「高瀬舟」最終レポート1

高瀬舟」の読み取りを終えた後、生徒に「お奉行様」の立場を取らせて、喜助への判決文を書くレポートを課している。初発の感想では喜助への同情論が多かったので、それとは逆の立場で立論させる訓練である。月曜と火曜に1つずつ授業をして、今日が提出の締切としていた。無理な日程かなと思っていたが、各クラスとも10数名が提出してくれた。
その中で、いいなと思った作品を1つ挙げる。

判決。喜助に対しては、遠島を申しつける。
喜助は弟を安楽死させたとも解釈できる。しかし、生命を尊厳する立場に立てば、どのような理由であっても死期を早めることは許されないため、喜助の行動を認めない。かの医師シュバイツァーは、「倫理の基本原理はすべての生きんとする意志に、自己の生に対すると同様な生命への畏敬をもたらそうとする内的要求を体験することにある」と述べている。つまり、生を維持し、促進するのは善であり、生を破壊し、阻害するのは悪であるということである。よって、この観点からみても、喜助の行動を認めることはできない。
さて、喜助は本来、弟殺しであるため死罪となるのが適当である。しかし今回の場合、命を奪おうとしたのは弟本人であり、喜助は医者を呼んで助けようとしている。だが、医者がすぐに来たとしても、弟の意志・傷の深さから考えて弟の延命の可能性は皆無であったと言える。よって喜助は生命を畏敬しているとは言えても弟の死に絶大な影響を与えたとは言えない。故にさらに軽い罪も考えられるが、法は世の混乱を防ぐためにも客観的に存在しなければならない。以上のことを踏まえると、軽罪では済ませられないが死罪には値しないため、遠島とする。
最後に、喜助の行動は罰すべきものではあるが、同情すべき点は多々ある。遠島に処すが、その正しい心は忘れないでもらいたい。

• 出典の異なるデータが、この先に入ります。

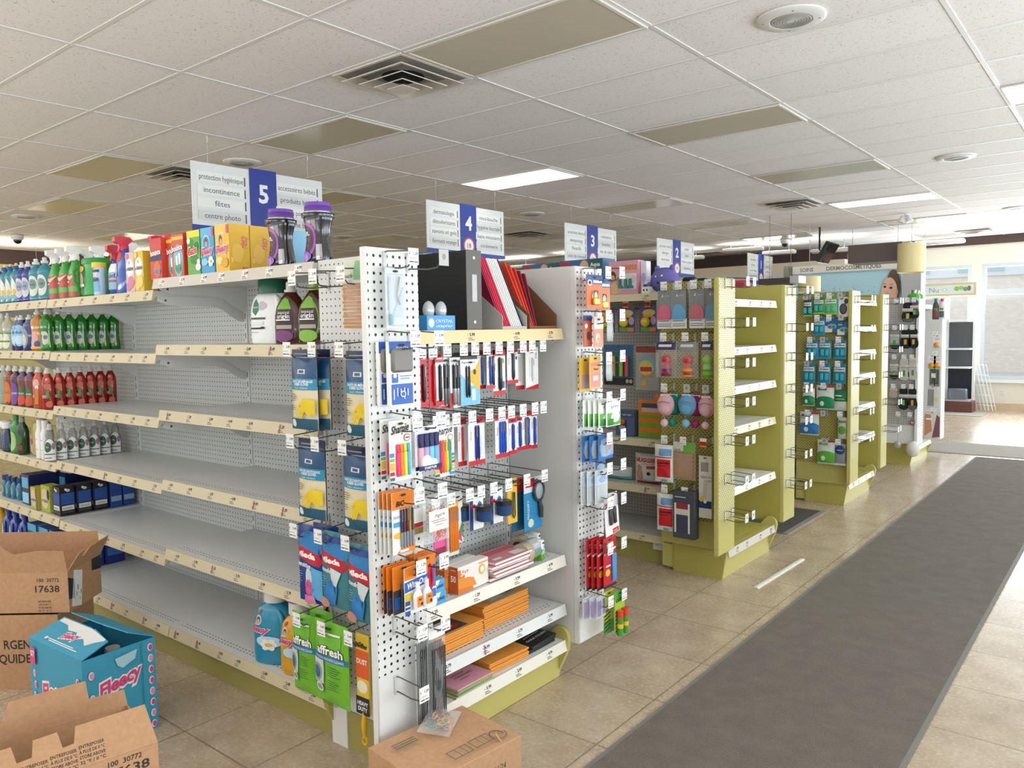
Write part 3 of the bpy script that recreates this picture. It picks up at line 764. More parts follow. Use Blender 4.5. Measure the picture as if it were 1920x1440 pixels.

「生命の尊厳」という抽象的な根拠を挙げているが、それをシュバイツァーの言葉を引用することによって補強している。なかなか良い内容である。後半は表現にやや稚拙なところがあるが。


今回は、喜助への有罪判決の根拠として安楽死のみを扱わせるような授業展開にしてしまった。そうすると、「高瀬舟」を読むことへの制約をかけることになる。反省事項である。もう1クラス残っているが、そちらではその制約を外してみよう。